* _Written problem_
Gather all lines containing the string "that" and copy them out.

-*-

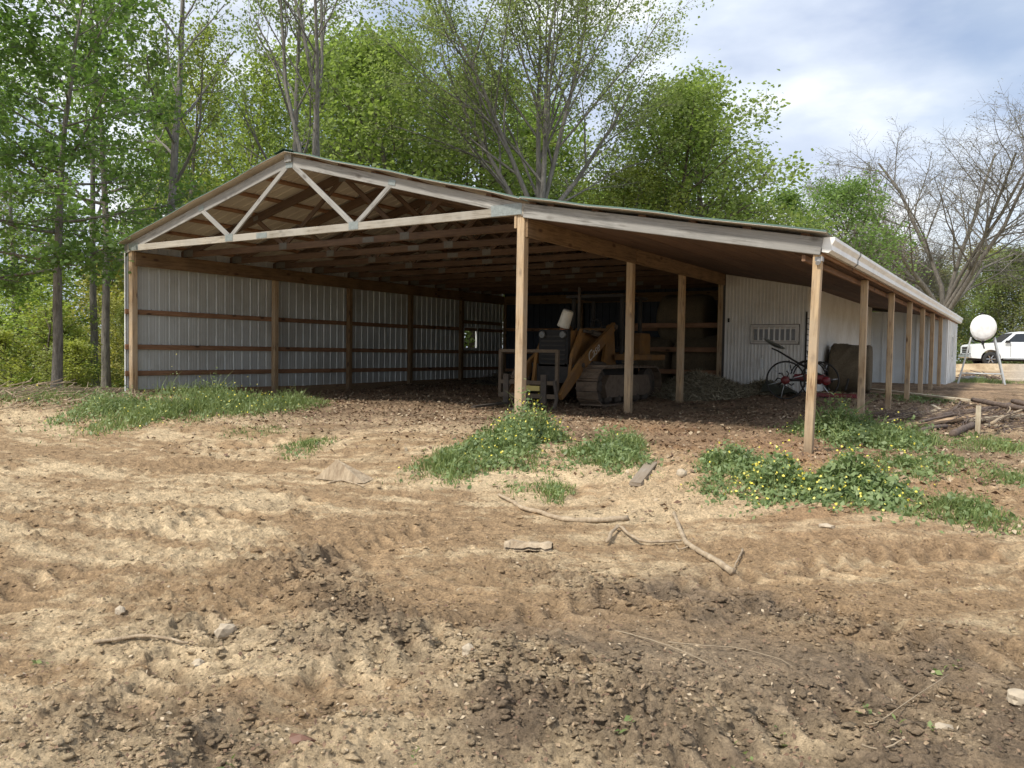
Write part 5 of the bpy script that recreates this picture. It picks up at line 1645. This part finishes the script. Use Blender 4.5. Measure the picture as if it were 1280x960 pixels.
def tree_mesh(kind, seed):
    key = (kind, seed)
    if key not in MESH:
        K = KINDS[kind]
        tb, pts = grow(K, seed)
        bm_ = np_mesh('trunk', np.concatenate(tb.V), np.concatenate(tb.F), True); bm_.materials.append(K['bark'])
        lm_ = leaf_mesh('crown', pts, K['size'], seed+1); lm_.materials.append(K['leaf'])
        MESH[key] = (bm_, lm_)
        print('TREE', kind, seed, len(bm_.polygons), len(lm_.polygons))
    return MESH[key]
def tree(name, kind, seed, loc, H, rz, label, tint=(1, 1, 1), wide=1.0, group=None, cat='tree'):
    bm_, lm_ = tree_mesh(kind, seed)
    s = H/KINDS[kind]['H']
    r = empty(name, loc, rz, label, cat, group); r.scale = (s*wide, s*wide, s)
    a = link('trunk', bm_, None, r); b = link('crown', lm_, None, r)
    b['kind'] = 'stuff'; b.color = (*tint, 1)
    return r
def T(name, kind, seed, px, depth, top, rz, label, tint=(1, 1, 1), wide=1.0, group=None, cat='tree', dz=0):
    """top: row of the photograph that the crown reaches"""
    x, y, z = atd(px, depth)
    yh = 430+.0154*(px-640)
    H = CAM[2]+(yh-top)/FPX*depth-z-dz
    return tree(name, kind, seed, (x, y, z+dz), H, R(rz), label, tint, wide, group, cat)
# named trees
T('vase_tree', 'vase', 3, 657, 30, -45, 20, 'tall pale-leaved tree with fanning bare limbs rising behind the middle of the roof', wide=1.0)
T('oak_tree', 'bare', 5, 1182, 62, 150, 40, 'large bare spreading oak behind the end of the barn', wide=1.1)
T('oak_tree', 'bare', 5, 1092, 70, 240, 200, 'smaller bare tree at the left side of the large spreading oak', wide=.75)
T('bare_tree', 'bare_small', 4, 1072, 50, 190, 10, 'slender bare tree left of the large oak, above the gutter', wide=.9)
T('leafy_tree', 'dense_a', 2, 900, 36, 92, 30, 'dense round green tree right of the pale fanning tree, tallest on the right', wide=1.15)
T('leafy_tree', 'dense_b', 3, 815, 34, 100, 100, 'bushy green tree between the pale fanning tree and the dense round one', wide=1.0)
T('leafy_tree', 'dense_a', 2, 765, 34, 205, 200, 'low yellow-green tree just above the lean-to roof near the middle', (1.25, 1.1, 1), wide=1.1)
T('leafy_tree', 'dense_b', 3, 1015, 46, 222, 60, 'dark green tree behind the gutter corner', (.75, .85, .9), wide=1.2)
T('leafy_tree', 'dense_a', 2, 955, 44, 235, 160, 'dark green tree left of the gutter corner, behind the lean-to roof', (.8, .9, .9), wide=1.1)
T('bare_tree', 'bare_small', 4, 990, 60, 205, 80, 'pale budding tree peeking over the dark green trees', wide=1.0)
T('leafy_tree', 'dense_b', 3, 590, 36, 100, 10, 'green tree behind the roof just left of the pale fanning tree', wide=1.0)
T('leafy_tree', 'dense_a', 2, 515, 33, 52, 60, 'tall dense green tree above the roof slope left of centre', wide=1.05)
T('leafy_tree', 'dense_b', 3, 440, 38, 30, 150, 'green tree behind the forked grey trunk', wide=1.0)
T('leafy_tree', 'dense_a', 2, 365, 40, 60, 220, 'green tree behind the barn\'s roof peak', wide=.9)
T('forked_tree', 'tall_fork', 7, 402, 24, -190, 70, 'tall grey forked tree rising behind the roof just right of the peak', wide=.8)
T('tall_tree', 'tall_thin', 8, 353, 25, -170, 200, 'slim tall tree leaning behind the roof peak', wide=.8)
T('tall_tree', 'tall_thin', 9, 205, 20, -210, 0, 'tall bare-trunked grey tree behind the left roof slope', wide=.9)
T('maple_tree', 'layered', 10, 133, 23, -110, 40, 'tall maple with layered leaves left of the barn corner', (.8, .9, .85), wide=.8)
T('maple_tree', 'layered', 10, 70, 17.5, -60, 190, 'dark leafy maple nearest the left edge of the frame', (.62, .75, .72), wide=1.05)
T('maple_tree', 'layered', 11, -25, 16, -60, 120, 'dark maple partly cut by the left frame edge', (.62, .75, .72), wide=1.1)
T('slim_tree', 'tall_thin', 8, 118, 24, -60, 90, 'slim dark tree standing between the maples left of the barn', (.9, 1, .9), wide=.8)
# woods behind
rw = random.Random(4)
for i, (px, dp, top, kd) in enumerate([(20, 34, 60, 'tall_thin'), (80, 38, 140, 'airy'), (165, 33, 60, 'airy'), (255, 36, 40, 'airy'), (285, 31, 20, 'airy'), (320, 42, 80, 'airy'),
        (-60, 30, 60, 'airy'), (185, 42, 190, 'airy'), (230, 27, -20, 'airy'), (470, 44, 70, 'dense_b'), (560, 45, 110, 'dense_a'), (640, 46, 130, 'dense_b'), (700, 44, 150, 'dense_a'), (860, 48, 150, 'dense_b'), (260, 48, 150, 'airy'), (40, 46, 200, 'airy')]):
    T('woodland_tree', kd, {'airy': 14, 'tall_thin': 9, 'dense_a': 2, 'dense_b': 3}[kd], px, dp, top, rw.uniform(0, 360), 'leafy tree among the woods behind the barn', (rw.uniform(.85, 1.15), rw.uniform(.9, 1.1), .9), wide=rw.uniform(.85, 1.1), group='trees of the woods behind the barn')
for i in range(16):
    px = 1000+i*26+rw.uniform(-8, 8)
    T('treeline_tree', rw.choice(['dense_a', 'dense_b']), 2 if False else {0: 2}.get(0) if False else 2, px, rw.uniform(85, 100), rw.uniform(300, 335) if px > 1120 else rw.uniform(325, 350), rw.uniform(0, 360),
      'olive green tree in the line of woods beyond the parked truck', (rw.uniform(.75, 1.15), rw.uniform(.75, .95), .8), wide=1.25, group='trees of the far treeline') if False else \
    T('treeline_tree', 'dense_a', 2, px, rw.uniform(85, 100), rw.uniform(296, 330) if px > 1120 else rw.uniform(325, 350), rw.uniform(0, 360),
      'olive green tree in the line of woods beyond the parked truck', (rw.uniform(.9, 1.3), rw.uniform(.78, 1.0), 1.0), wide=1.25, group='trees of the far treeline')
# understorey at the left and behind
for i in range(18):
    px = rw.uniform(-60, 175); dp = rw.uniform(22, 38)
    T('sapling', 'sapling', 12, px, dp, rw.uniform(300, 410), rw.uniform(0, 360), 'yellow-green sapling in the undergrowth left of the barn', (rw.uniform(1.0, 1.3), rw.uniform(1.0, 1.2), .8), wide=rw.uniform(1, 1.6), group='saplings left of the barn', cat='sapling')
for i in range(14):
    px = rw.uniform(-60, 190); dp = rw.uniform(20, 30)
    x, y, z = atd(px, dp)
    tree('bush', 'bush', 13, (x, y, z), rw.uniform(1.2, 2.6), rw.uniform(0, 6), 'low green bush on the forest edge left of the barn', (rw.uniform(1.0, 1.3), rw.uniform(1.0, 1.2), .8), 1.3, 'bushes left of the barn', 'bush')
for i in range(14):
    px = 1080+i*17+rw.uniform(-6, 6)
    x, y, z = atd(px, rw.uniform(66, 78))
    tree('bush', 'bush', 13, (x, y, z), rw.uniform(2.6, 4.5), rw.uniform(0, 6), 'olive bush at the foot of the far treeline', (rw.uniform(.7, 1.0), rw.uniform(.7, .9), .8), 1.5, 'bushes under the far treeline', 'bush')
for i in range(14):
    px = rw.uniform(200, 960); dp = rw.uniform(38, 46)
    T('sapling', 'sapling', 12, px, dp, rw.uniform(190, 260), rw.uniform(0, 360), 'young tree filling the woods behind the barn roof', (rw.uniform(.8, 1.2), rw.uniform(.85, 1.1), .8), wide=rw.uniform(1.2, 1.6), group='young trees behind the barn roof', cat='sapling')
print('TRIS', sum(len(m.polygons)*2 for m in bpy.data.meshes))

-*-

* _The output_
Write part 5 of the bpy script that recreates this picture. It picks up at line 1645. This part finishes the script. Use Blender 4.5. Measure the picture as if it were 1280x960 pixels.
    """top: row of the photograph that the crown reaches"""